Butch Cassidy and the Sundance Kid Is Not Great.

100 Movies in 2020: #12, Butch Cassidy and the Sundance Kid

Westerns aren’t my thing. I don’t know why. Maybe it’s the dust. I am allergic to dust. I’m also typically allergic to any general consensus on something being all that. That being the case, let me offer my counter-consensus opinion: Butch Cassidy and the Sundance Kid is not great.

1969: When you could get away with a tagline that called a woman a piece of baggage.
  • Release: 1969
  • Starring: Paul Newman, Robert Redford, Katharine Ross
  • Directed by: George Roy Hill
  • Screenplay: William Goldman
  • Spoilers: Yes, but you probably already know them.

This one’s allegedly a classic, but apart from Paul Newman, who, to quote the delightful Heather Havrilesky, offers “a comfortable resting spot for my eyeballs,” I don’t find a whole lot to savor. That’s okay.
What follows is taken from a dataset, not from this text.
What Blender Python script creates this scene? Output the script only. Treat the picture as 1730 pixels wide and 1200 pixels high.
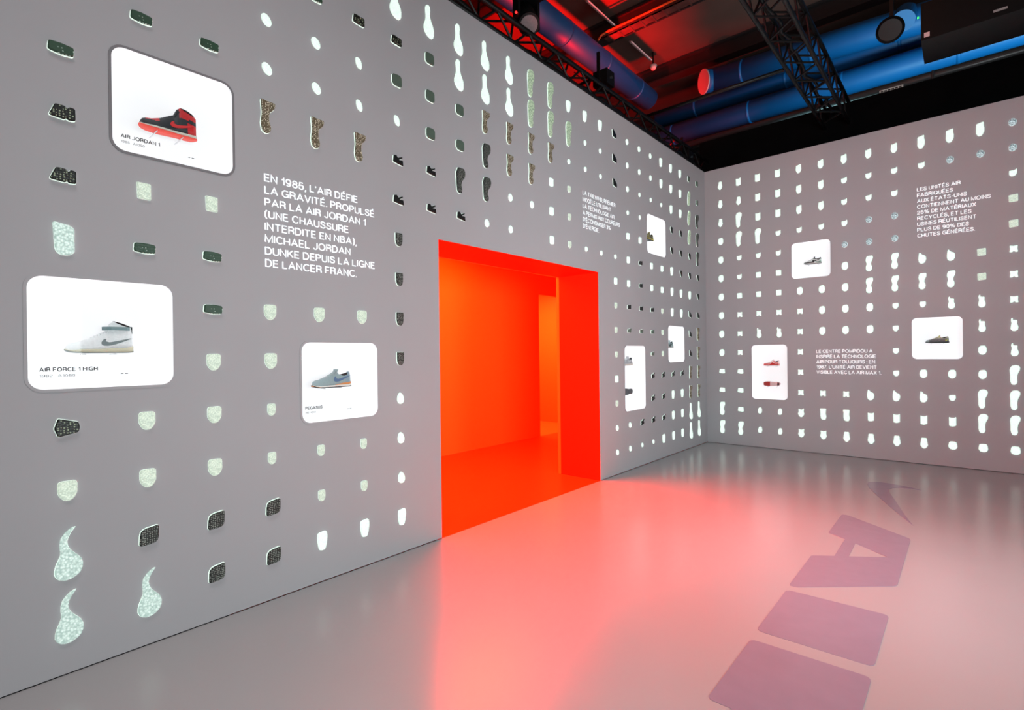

We can agree to disagree.

Synopsis

Loosely based on a true story, Butch Cassidy and the Sundance Kid follows the adventures of Cassidy (Newman) and his sharpshooting sidekick (guess who, played by Robert Redford and a vile mustache) as they rob trains, steal horses, and hide out from the law. They connect up with Etta Place (SK’s lover, played by Katharine Ross), an old maid schoolteacher who at age 26 apparently has nothing to look forward to, and the three run off to Bolivia to keep on crimin’. Conducting business as usual in absurdly poor Spanish (they use a crib sheet to conduct a holdup) and not exactly blending into the crowd, the two men make a halfhearted effort to go straight, serving as payroll guards for a mining company. Bolivian law enforcement eventually catches up with them, and BC & SK die in a blaze of glory. Now you know.

The screenplay by William Goldman is considered a classic. It did, in fact, take home the Oscar for best original screenplay. I can appreciate from a historical perspective the fact that this was, according to Scott Myers, the first Western-genre film to blur the line between good guys and bad. Okay, that’s a transformational genre shift. The dialogue is dry and funny, and I think it’s more compelling as a buddy movie than as a groundbreaking Western. But apart from a few chuckle-inducing scenes, most of the movie is Just. So. Boring.

Why can’t I care?

Everyone loves this movie but me. The question why I don’t like it is honestly more compelling to me than anything else about the film.

It’s not because the ending lacks surprise. The ending is a foregone conclusion in dozens of movies I like. It’s not because of any moral investment in the outcome; I couldn’t care less whether they get captured or killed or keep on criming.

Maybe I don’t get it because I lack a Y chromosome. Whatever the reason, I’m not likely to suss it out because to do that would demand a second viewing, and to paraphrase Etta Place, I don’t want to watch it.

Miscellaneous lessons

As an historical note, the aspect of the story that first attracted Goldman– the fact that the men flee to Bolivia and begin again–is what initially repelled the studios. Goldman went back and tweaked a few things, but not that aspect of the story. He submitted it again, and suddenly the studios commenced a bidding war. It seems a key takeaway lesson is that if you’re writing screenplays, don’t give up because apparently the studios’ whims change with the wind.

Also, Butch Cassidy was Goldman’s first original screenplay, and the first spec script sale, for which he was paid $400K and got an Oscar. Maybe another key takeaway lesson is that it’s good to be William Goldman.

Storytelling lesson

As I was trying to figure out what storytelling lesson to take away from this movie, I came across this article that points out that, contrary to conventional wisdom, character arcs aren’t actually necessary. Citing some of my favorite movies, the author observes that it’s not necessary for the character’s inner nature to change in order to have a story. The story itself has to have an arc to compensate. Otherwise we have the (in-)famous 27-minute chase sequence that is as pretty to look at and everyone else in the cyberuniverse seems to love but to me feels a lot like this:

Yeah, who are those guys?

Once the article’s author points this out, it seems patently obvious. However, this character-arc lesson is treated in the writing world almost like a law of physics, so it’s refreshing to have evidence to the contrary. I don’t agree with the author’s assessment that these two characters are chickensh– for running to Bolivia; I think it’s symbolic of the persistence of the myth of the frontier. But they don’t change; they’re bandits to the end, and so they don’t grow in any traditional sense.

Fiction writing lesson from Butch Cassidy and the Sundance Kid

Characters don’t have to have arcs, as long as the story does. But you’d better have one or the other, or you’ll write a whole lot of endless running.